*** DATA PROVIDED ***
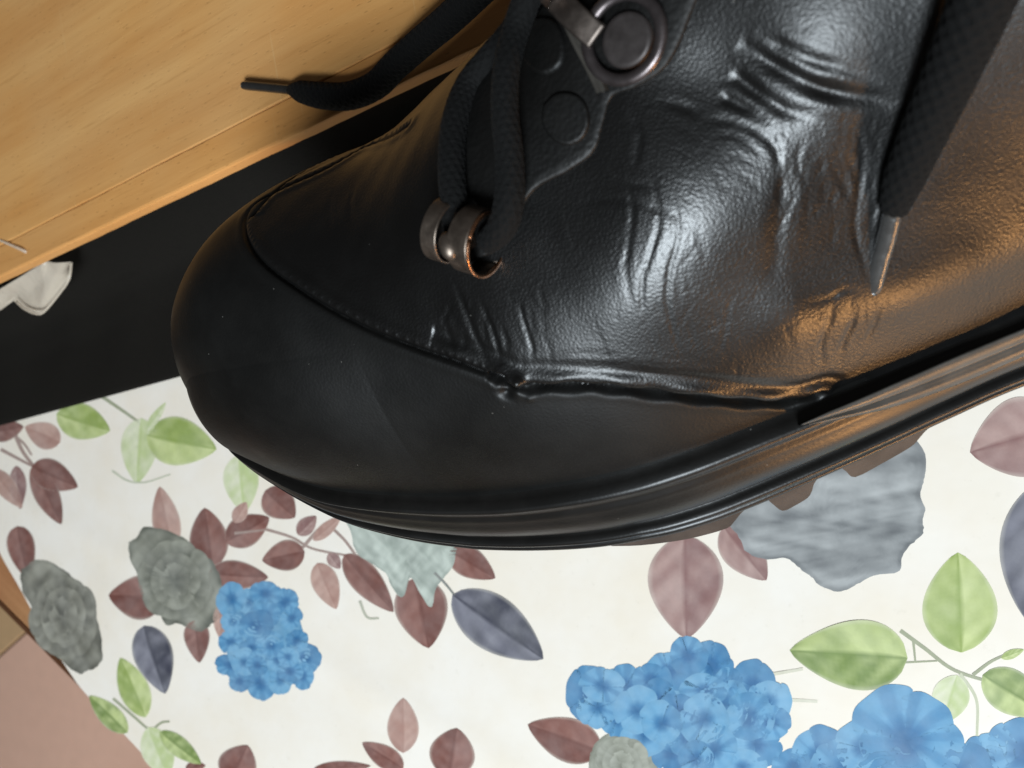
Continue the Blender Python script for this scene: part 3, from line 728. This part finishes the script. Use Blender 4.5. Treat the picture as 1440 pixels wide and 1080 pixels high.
# crumpled corner where the seam turns
hN, _ = hit((722, 540)); cN = W2L(hN); dN = np.linalg.norm(P1-cN, axis=1)
ck = np.random.default_rng(3); sel = np.where(dN < 1.2)[0]
for _ in range(46):
    c_k = cN+ck.normal(size=3)*.17; rk = ck.uniform(.05, .13)
    disp[sel] += ck.uniform(-.13, .16)*np.exp(-(np.linalg.norm(P1[sel]-c_k, axis=1)/rk)**2)*np.exp(-(dN[sel]/.45)**4)
disp += .05*np.exp(-(dN/.35)**2)
org = .5*(.018*np.sin(P1[:, 0]*2.3+P1[:, 2]*1.7+1)+.014*np.sin(P1[:, 2]*3.9-P1[:, 1]*2.6+P1[:, 0]*1.1)+.008*np.sin(P1[:, 0]*6.1+P1[:, 1]*5.3+P1[:, 2]*3.7))
disp += np.where(toe, org*.12, org*np.where(P1[:, 0] > 11, .3, .6))
P2 = P1+Nf*disp[:, None]
W2 = L2W(P2)
ftoe = toe[GF].mean(1) > .5
ctr = P1[GF].mean(1)
keep = ~((ctr[:, 2] > 14.5) & (ctr[:, 0] > 15.5))
front = GF if np.cross(W2[GF[60000][1]]-W2[GF[60000][0]], W2[GF[60000][2]]-W2[GF[60000][0]])@(MS@Nf[GF[60000][0]]) > 0 else flipf
def submesh(mask):
    f = front[mask]; u, inv = np.unique(f, return_inverse=True); return W2[u], inv.reshape(-1, 4)
V, Fc = submesh(~ftoe & keep); mk('vamp', V, Fc, M_vamp, shoe)
V, Fc = submesh(ftoe & keep); mk('toe_cap', V, Fc, M_toe, shoe)
# padded collar round the opening (behind the photograph's right edge)
cl = catmull([(16.0, 0, 14.4), (17.2, 2.2, 14.5), (20, 3.1, 14.6), (24, 3.3, 14.6), (27.5, 2.7, 14.6), (29.2, 0, 14.6), (27.5, -2.7, 14.6), (24, -3.3, 14.6), (20, -3.1, 14.6), (17.2, -2.2, 14.5), (16.0, 0, 14.4)], 120)
V, Fc = tube_path(L2W(cl), .55, 14); mk('collar', V, Fc, M_flap, shoe)

# ---- sole: one moulded profile swept round the outline
full = np.vstack([OC, (OC*np.array([1, -1]))[::-1][1:-1]])
seg = np.r_[0, np.cumsum(np.linalg.norm(np.diff(np.vstack([full, full[:1]]), axis=0), axis=1))]
NS = 1100; sN = np.linspace(0, seg[-1], NS, endpoint=False); ff = np.vstack([full, full[:1]])
LP = np.stack([np.interp(sN, seg, ff[:, 0]), np.interp(sN, seg, ff[:, 1])], 1)
tg = np.roll(LP, -2, 0)-np.roll(LP, 2, 0); tg /= np.linalg.norm(tg, axis=1)[:, None]; ON = np.stack([-tg[:, 1], tg[:, 0]], 1)
if (ON[NS//6]@np.array([0, 1.])) < 0: ON = -ON
PROF = [(-.02, -1.1), (-.01, -.60), (.01, -.50), (.05, -.46), (.10, -.38), (.135, -.20), (.16, -.02), (.19, .025), (.22, .03), (.25, .0), (.28, -.035), (.30, -.04), (.32, -.03), (.35, .0), (.385, .015), (.40, .018), (.42, .022), (.47, .04), (.52, .06), (.58, .06), (.64, .04), (.69, .0), (.73, -.06), (.765, -.14), (.785, -.18), (.80, -.17), (.815, -.08), (.83, .02), (.86, .06), (.885, .055), (.90, .0), (.91, -.03), (.92, .0), (.935, .035), (.97, .04), (.99, .02), (1.0, -.04), (1.0, -.4), (1.0, -1.2), (1.0, -2.4)]
V = []
zb, zj = zbf(LP[:, 0]), zjf(LP[:, 0])
ridge = np.clip((LP[:, 0]+.5)/3, .25, 1)
for f, o_ in PROF:
    xy = LP+ON*(o_*np.where(o_ > -.35, ridge, 1))[:, None]
    if o_ < -.5: xy[:, 1] = np.where(np.abs(xy[:, 1]) > np.abs(LP[:, 1]), 0, xy[:, 1])*1.0; xy[:, 1] = np.where(np.sign(xy[:, 1]) != np.sign(LP[:, 1]), 0, xy[:, 1])
    V.append(np.c_[xy, zj-(zj-zb)*f])
V = np.array(V); npf = len(PROF)
V = np.concatenate([V, np.stack([np.c_[np.clip(LP[:, 0], 1.5, 28), np.zeros(NS), zb]])], 0)
SV = L2W(V.reshape(-1, 3)); SF = grid_faces(npf+1, NS, True)
c0 = SF[10*NS+NS//6]; nrm_ = np.cross(SV[c0[1]]-SV[c0[0]], SV[c0[2]]-SV[c0[0]])
if nrm_@(MS@np.r_[ON[NS//6], 0]) < 0: SF = SF[:, ::-1]
sole = mk('sole', SV, SF, M_rub, shoe)
sole_bvh = BVHTree.FromPolygons([Vector(v) for v in SV], [tuple(map(int, f)) for f in SF])

# ---- tread lugs
def wall_solve(px, inset):
    Wc = OC[150:1000]; t_ = np.gradient(Wc, axis=0); t_ /= np.linalg.norm(t_, axis=1)[:, None]
    Wc = Wc-inset*np.stack([-t_[:, 1], t_[:, 0]], 1)
    d = ray(np.array(px, float)) @ MS; o_ = CAML[:2]; dd = d[:2]; a = Wc[:-1]; b = np.diff(Wc, axis=0)
    den = dd[0]*b[:, 1]-dd[1]*b[:, 0]; r = a-o_
    s = (r[:, 0]*b[:, 1]-r[:, 1]*b[:, 0])/den; k_ = (r[:, 0]*dd[1]-r[:, 1]*dd[0])/den
    i = np.where((k_ >= 0) & (k_ <= 1) & (s > 0))[0]
    return CAML+s[i[np.argmin(s[i])]]*d
def lug(pxs, sgn=1, dx=0., depth=2.6):
    c = np.array([wall_solve(p, .04) for p in catmull(pxs, 22)])
    zt = zbf(c[:, 0])+.12
    if dx:
        c = c+np.array([dx, 0, 0]); yo = np.interp(c[:, 0], oc[:, 0], oc[:, 1])-.05; c[:, 1] = yo
        zt = zbf(c[:, 0])+.12
    n = len(c); rows = []
    for (ins, up) in ((0, None), (0, 0), (.12, -.03), (depth*.8, -.03), (depth, 0), (depth, None)):
        q = c.copy(); q[:, 1] -= ins
        q[:, 2] = zt if up is None else np.minimum(c[:, 2]+up, zt)
        rows.append(q)
    Vl = np.array(rows); Vl[..., 1] *= sgn
    Fl = [tuple(q) for q in grid_faces(6, n)]
    Fl += [tuple(r*n for r in range(6)), tuple(r*n+n-1 for r in range(6))[::-1]]
    if sgn > 0: Fl = [f[::-1] for f in Fl]
    mk('tread_lug', L2W(Vl.reshape(-1, 3)), Fl, M_lug, shoe, smooth=False)
LUGS = [[(860, 768), (900, 767), (950, 761), (985, 754), (1022, 743), (1033, 733), (1042, 722), (1052, 713)],
        [(1080, 703), (1088, 710), (1101, 718.5), (1118, 711), (1136, 700), (1142, 690), (1145, 680), (1154, 668)],
        [(1182, 657), (1190, 663), (1203, 671), (1240, 652), (1280, 629), (1293, 616), (1304, 604), (1325, 591)]]
for lg in LUGS: lug(lg); lug(lg, -1)
for dx in (9.2, 12.2): lug(LUGS[1], 1, dx); lug(LUGS[1], -1, dx)

# ---- generic raised patch laid on a surface
def patch(name, poly, thick, m, tree, parent, n=110, edge=.06, dome=0., centre=None, base=-.04):
    q = catmull(np.vstack([poly, poly[:1]]), n+1)[:-1]; c = np.array(centre if centre is not None else np.mean(poly, 0), float)
    rings = [(1., base), (1., thick*.35), (.985, thick*.75), (1-edge, thick), (.85, thick*(1+dome*.3)), (.65, thick*(1+dome*.6)), (.45, thick*(1+dome*.85)), (.22, thick*(1+dome))]
    V = []; ok = True
    for k_, h_ in rings:
        for p in c+(q-c)*k_:
            a, nn = hit(p, tree)
            for _ in range(30):
                if a is not None: break
                p = c+(p-c)*.97; a, nn = hit(p, tree)
            V.append(a+nn*h_)
    a, nn = hit(c, tree); V.append(a+nn*thick*(1+dome)); r = len(rings)
    Fp = [tuple(f) for f in grid_faces(r, n, True)]+[((r-1)*n+i, r*n, (r-1)*n+(i+1) % n) for i in range(n)]
    V = np.array(V); f = Fp[3*n+5]; nn = np.cross(V[f[1]]-V[f[0]], V[f[2]]-V[f[0]])
    if nn@(CAM-V[f[0]]) < 0: Fp = [g[::-1] for g in Fp]
    return mk(name, V, Fp, m, parent)
disp_bvh = BVHTree.FromPolygons([Vector(v) for v in W2], [tuple(map(int, f)) for f in front])
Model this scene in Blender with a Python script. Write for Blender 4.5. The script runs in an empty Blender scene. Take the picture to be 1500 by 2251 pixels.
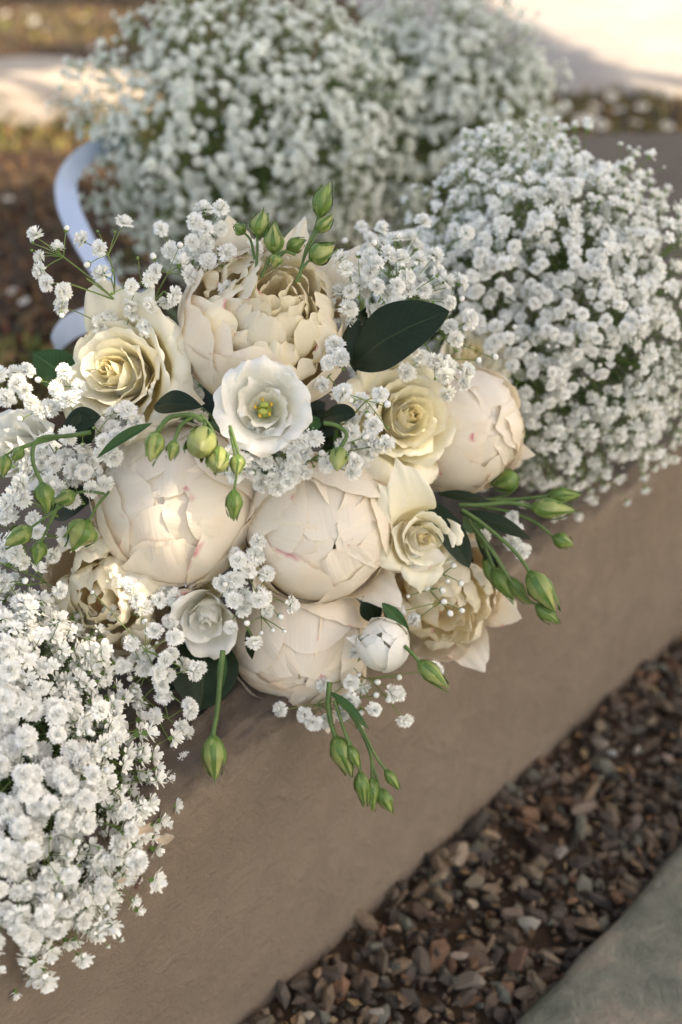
import bpy, math, random
import numpy as np
from mathutils import Vector, Matrix, noise
rnd = random.Random(7)
C = bpy.context.scene.collection
sc = bpy.context.scene
rad = math.radians

# ------------------------------------------------------------------ camera, sky, sun, exposure
FPX, CAMZ, PITCH = 2812.0, 0.852, rad(30)
CAM = Vector((0, 0, CAMZ))
RX = Vector((1, 0, 0)); UP = Vector((0, math.sin(PITCH), math.cos(PITCH))); FW = Vector((0, math.cos(PITCH), -math.sin(PITCH)))
cd = bpy.data.cameras.new('camera'); cam = bpy.data.objects.new('camera', cd); C.objects.link(cam)
cam.location = CAM; cam.rotation_euler = (rad(90) - PITCH, 0, 0)
cd.sensor_fit = 'HORIZONTAL'; cd.sensor_width = 24.0; cd.lens = 24.0 * FPX / 1500.0
cd.clip_start = 0.02; cd.clip_end = 400
cd.dof.use_dof = True; cd.dof.focus_distance = 0.835; cd.dof.aperture_fstop = 3.7
sc.camera = cam
w = bpy.data.worlds.new('World'); sc.world = w; w.use_nodes = True
SUN_EL, SUN_AZ = rad(54), rad(105)          # azimuth measured from +Y towards +X
sky = w.node_tree.nodes.new('ShaderNodeTexSky'); sky.sky_type = 'NISHITA'; sky.sun_disc = False
sky.sun_elevation = SUN_EL; sky.sun_rotation = SUN_AZ; sky.dust_density = 2.5; sky.ozone_density = 0.6
bg = w.node_tree.nodes['Background']; bg.inputs['Strength'].default_value = 0.13
w.node_tree.links.new(sky.outputs[0], bg.inputs[0])
SUNV = Vector((math.sin(SUN_AZ) * math.cos(SUN_EL), math.cos(SUN_AZ) * math.cos(SUN_EL), math.sin(SUN_EL)))
sl = bpy.data.lights.new('sun', 'SUN'); sl.energy = 3.0; sl.angle = rad(0.53); sl.color = (1.0, 0.96, 0.90)
so = bpy.data.objects.new('sun', sl); C.objects.link(so); so.rotation_euler = SUNV.to_track_quat('Z', 'Y').to_euler()
sc.view_settings.view_transform = 'Standard'; sc.view_settings.look = 'None'; sc.view_settings.gamma = 1
sc.view_settings.exposure = 1.62
sc.view_settings.use_white_balance = True
sc.view_settings.white_balance_temperature = 8800
sc.view_settings.white_balance_tint = 12
sc.cycles.use_denoising = True
sc.cycles.max_bounces = 10; sc.cycles.diffuse_bounces = 6; sc.cycles.transmission_bounces = 6

def W(px, py, d):
    return CAM + d * ((px - 750) / FPX * RX + (1125.5 - py) / FPX * UP + FW)
def onplane(px, py, z):
    r = (px - 750) / FPX * RX + (1125.5 - py) / FPX * UP + FW
    return CAM + r * ((z - CAMZ) / r.z)
def camdir(x, y, z):                       # right, up, towards the camera
    return (RX * x + UP * y - FW * z).normalized()

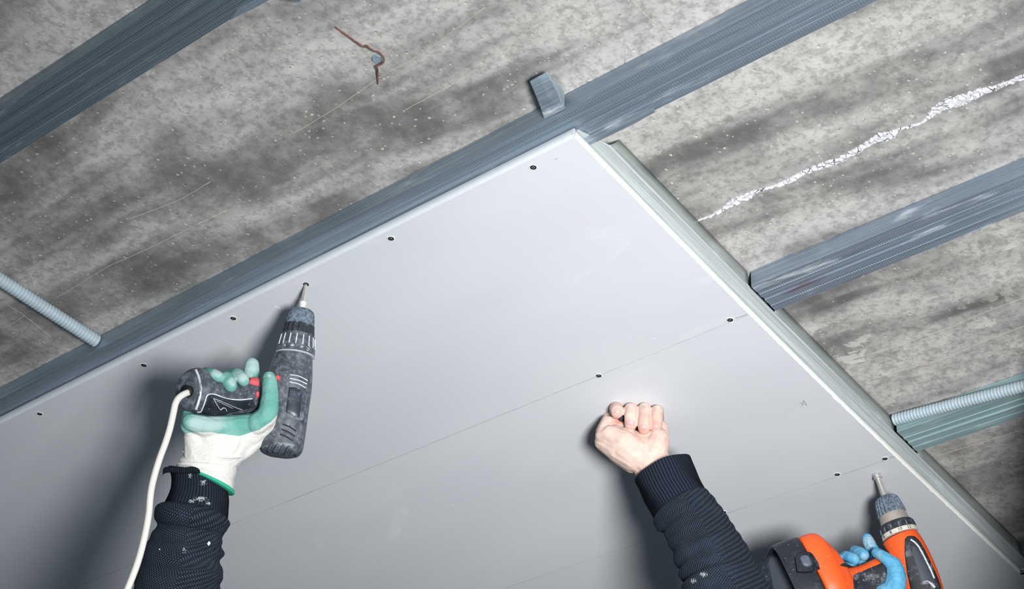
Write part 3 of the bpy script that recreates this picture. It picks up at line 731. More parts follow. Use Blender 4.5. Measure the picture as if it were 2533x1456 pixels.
def collar_mark(name, f, t0, t1, th0, th1, r0, r1, h, mat, parent):
    V = []; n = 6
    for hh in (h, -.001):
        for i in range(n):
            th = th0 + (th1 - th0) * i / (n - 1)
            for t, r in ((t0, r0), (t1, r1)):
                p = rp(f, t, th, r); d = math.sin(th) * f['s'] + math.cos(th) * f['n']; V.append(p + d * hh)
    F = []; m = 2 * n
    for i in range(n - 1): F += [(2 * i, 2 * i + 1, 2 * i + 3, 2 * i + 2), (m + 2 * i + 2, m + 2 * i + 3, m + 2 * i + 1, m + 2 * i)]
    F += [(2 * i, 2 * i + 2, m + 2 * i + 2, m + 2 * i) for i in range(n - 1)] + [(2 * i + 3, 2 * i + 1, m + 2 * i + 1, m + 2 * i + 3) for i in range(n - 1)] + [(0, m, m + 1, 1), (2 * n - 2, 2 * n - 1, m + 2 * n - 1, m + 2 * n - 2)]
    me = mesh(name, V, F); fixn(me); return link(name, me, mat, parent, smooth=False)
sg = 1 if (f1['s'] @ RC[:, 0]) > 0 else -1
for th in (-1.15, -.78, -.42, -.06, .30, .66, 1.02, 1.35):
    collar_mark('collar_rib', f1, (356 - 118) / LT, (402 - 118) / LT, sg * th - .025, sg * th + .025, 76.6 / 1.785, 83 / 1.785, .0009, M_linew, dr)
def text_on(name, s, f, t, th, r, size, mat, parent, flip=False, rot=0.0):
    cu = bpy.data.curves.new(name, 'FONT'); cu.body = s; cu.size = size; cu.align_x = 'CENTER'; cu.align_y = 'CENTER'; cu.extrude = .00012; cu.resolution_u = 3
    t_ = bpy.data.objects.new('tmp', cu); COL.objects.link(t_); dg = bpy.context.evaluated_depsgraph_get(); me = bpy.data.meshes.new_from_object(t_.evaluated_get(dg)); bpy.data.objects.remove(t_)
    p = rp(f, t, th, r); d = math.sin(th) * f['s'] + math.cos(th) * f['n']; upv = -f['e']; rt = np.cross(upv, d)
    cr, sr = math.cos(rot), math.sin(rot); r2 = rt * cr + upv * sr; u2 = -rt * sr + upv * cr
    for v in me.vertices:
        v.co = Vector(p + d * (.0003 + v.co.z) + r2 * v.co.x + u2 * v.co.y)
    me.name = name; return link(name, me, mat, parent, smooth=False)
for s, th, rot in (('-', -1.0, 0.6), ('o', -.62, 0), ('8', -.2, math.pi / 2), ('o', .26, 0), ('·', .34, 0), ('111', .66, 1.2)):
    text_on('collar_symbol', s, f1, (413 - 118) / LT, sg * th, 84.6 / 1.785, .0062, M_linew, dr, rot=rot)
def cr(cx, cy, r, off=0, ratio=1.0, ex=2.2):
    a = K(cx - .99 * r, cy - .13 * r); b = K(cx + .99 * r, cy + .13 * r); return (*a, *b, off, ratio, ex)
body1 = loft('motor_housing', F1, [cr(797, 430, 82), cr(796, 436, 85), cr(791, 462, 90), cr(786, 490, 95), cr(780, 530, 100), cr(774, 580, 102, 0, .95), cr(767, 640, 100, 0, .92, 2.6), cr(760, 700, 99, 0, .92, 2.8), cr(752, 760, 99, 0, .9, 3), cr(744, 815, 98, 0, .9, 3), cr(740, 838, 96, 0, .9, 3), cr(736, 856, 84, 0, .9, 3), cr(733, 868, 55, 0, .9, 3)], M_drill, dr, seg=64, sub=4)
bb = bvh(body1)
for L in ([(750, 730), (780, 742), (808, 760)], [(744, 752), (772, 764), (801, 782)], [(736, 773), (765, 785), (793, 803)]):
    strip('vent_slot', bb, [K(*p) for p in L], 4.2, .0002, M_dark, dr)
for L in ([(782, 511), (822, 518), (858, 537)], [(780, 527), (820, 536), (855, 552)], [(780, 543), (818, 552), (850, 569)]):
    strip('raised_bar', bb, [K(*p) for p in L], 2.6, .0009, M_linew, dr)
ruled('rating_panel', bb, [K(776, 566), K(810, 568), K(836, 580)], [K(762, 676), K(795, 692), K(822, 700)], .0012, m_dusty('smooth_panel', (42, 48, 60), (120, 132, 150), .5, .35, 30, (.5, .7)), dr, nu=16, nv=16, dome=.0006)
ruled('side_cover', bb, [K(848, 600), K(857, 590)], [K(824, 712), K(842, 722)], .0018, M_drill, dr, nu=6, nv=16)
for i in range(7):
    x = 668 + i * 24; y = 806 + i * 5
    strip('rear_fin', bb, [K(x + 14, y - 2), K(x + 4, y + 14), K(x - 8, y + 36)], 6.0, .0030, M_drill, dr)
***
WHAT YOU NEED TO DO
Extract exactly, and only, the lines from the one with "Model this scene" to the one with "rad = math.radians", both ends counted. Leave the images behind.

PROBLEM SOLUTION
Model this scene in Blender with a Python script. Write for Blender 4.5. The script runs in an empty Blender scene. Take the picture to be 1500 by 2251 pixels.
import bpy, math, random
import numpy as np
from mathutils import Vector, Matrix, noise
rnd = random.Random(7)
C = bpy.context.scene.collection
sc = bpy.context.scene
rad = math.radians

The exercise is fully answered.